I was having a conversation with my partner – I can’t remember what exactly I was responding to, but I said something along the lines of, “That’s why I try to cherish our time together now, in case this is actually a dream I wake up from and you’re no longer here with me”. She asked, isn’t it the opposite? If it is a dream and all of this is not real, wouldn’t all of it be worthless?
We launched into one of our long philosophical debates of: what does “real” even mean in the first place, and does an illusion have less worth because it is not “real”? Will we ever know what is the ultimate reality, whether we are the dreamers or the dream?
I asked her in return: if one day she were to realise I wasn’t real, would she think whatever we have shared in this time together, worthless?
I used to believe in reincarnation for a long period of my life. It gave me comfort: a reason for my existence and suffering. After a lot of reading – I guess that is why they say knowledge and questioning can be poisonous – quantum physicists argue that time is not linear or that time may not even exist; I am not even sure if the universe that contains us is the only universe or is it simply a child of an infinite series of russian doll-like universes, or like what tech hippies like to think: we are just a simulation of an advanced civilisation.
We could probably think of infinite theories, or for some people they believe in an absolute truth of their own choosing. But what I’ve concluded personally is I may never know, and it doesn’t really matter.
How can it not matter!? Personally, no matter how I think, whether there is an absolute truth or not, should not alter the way I choose to live my life. If I am a good human being because of what awaits me in an afterlife, am I really a good human being? In my opinion, the point of being human is the capacity to exercise agency, and agency requires free will, and a choice made freely should not be governed by the promise of reward and punishment. Isn’t the point of having consciousness the potential to develop the capacity to discern what right, wrong or grey?
And so what if there are multiple lifetimes, parallel existences, or not? Even if there is an infinity of lives, the life I am living now is the only version of the one which will exist. This is an assumption that the set of variables and conditions will never be replicated in another lifetime. If they are being replicated exactly, it doesn’t mean the outcomes will be the same, with the assumption that every entity capable making of choices in that lifetime has the capacity to have a range of responses to the same stimuli.
Let’s say we don’t actually have free will, and everything is replicated a million times, in the exact same way – we wouldn’t absolutely know anyway, so for our own sanity it is better to err on the side of caution, that we have free will, and therefore, responsibility.

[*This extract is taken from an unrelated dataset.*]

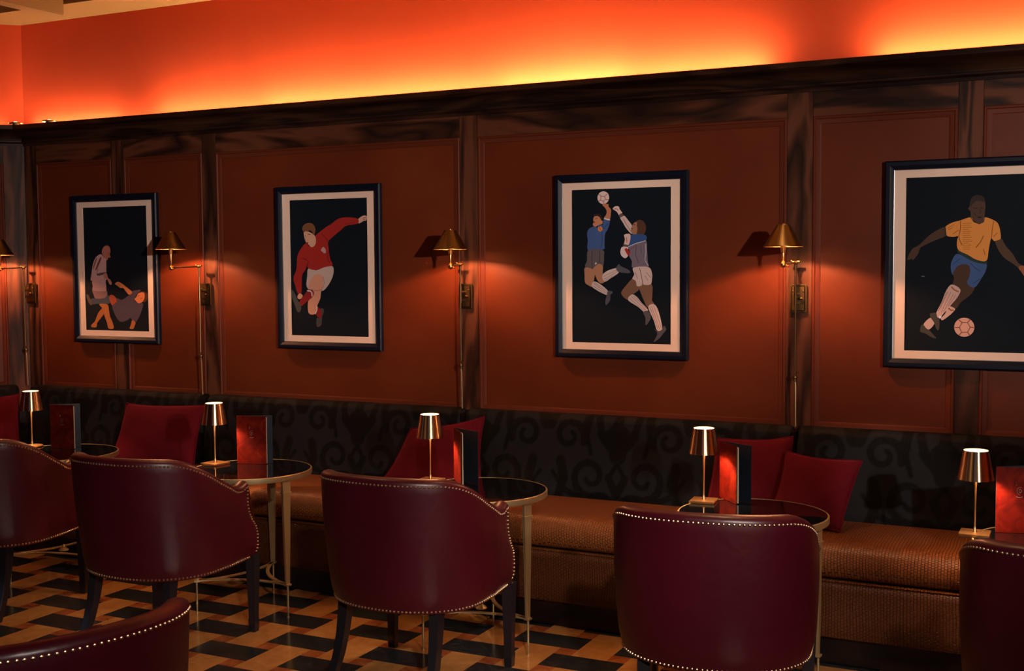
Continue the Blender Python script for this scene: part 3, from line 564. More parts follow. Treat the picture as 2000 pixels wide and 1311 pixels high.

That being said, I don’t necessarily think life is innately precious because there is only one perceived version of it. I don’t think scarcity should determine worth. There is an abundance of oxygen and water (for now), that doesn’t mean it is not precious. And just because no two snowflakes look the same doesn’t mean we have to find a way to freeze all snowflakes permanently.
Neither do I think the realness of life should determine its worth. Our consciousness is still being transformed whether we are living in a simulation, an infinity of universes, or a single planet capable of sustaining life. Similarly, if one decides life is meaningless, would it be enough if we tell them they are the consequence of a billion years of evolution?
I want to live in a way that I could live with, regardless of metaphysics. Because along the way if I knew that I didn’t live the life I could have lived and wanted to live, I would be slowly dying, not living. It wouldn’t matter if there was nothing or something after the end.
While having the argument with my partner it suddenly occurred to me that I was arguing for the worthiness of life, even if temporal or illusory. I guess what I was really arguing for is the worthiness of our time together, but the deeper question to myself is: would I relive this life all over again just to have this time with her?
I am not sure. Maybe if I am lucky enough to live long enough, the answer would unfold itself. If not, then perhaps it is enough for the question to exist.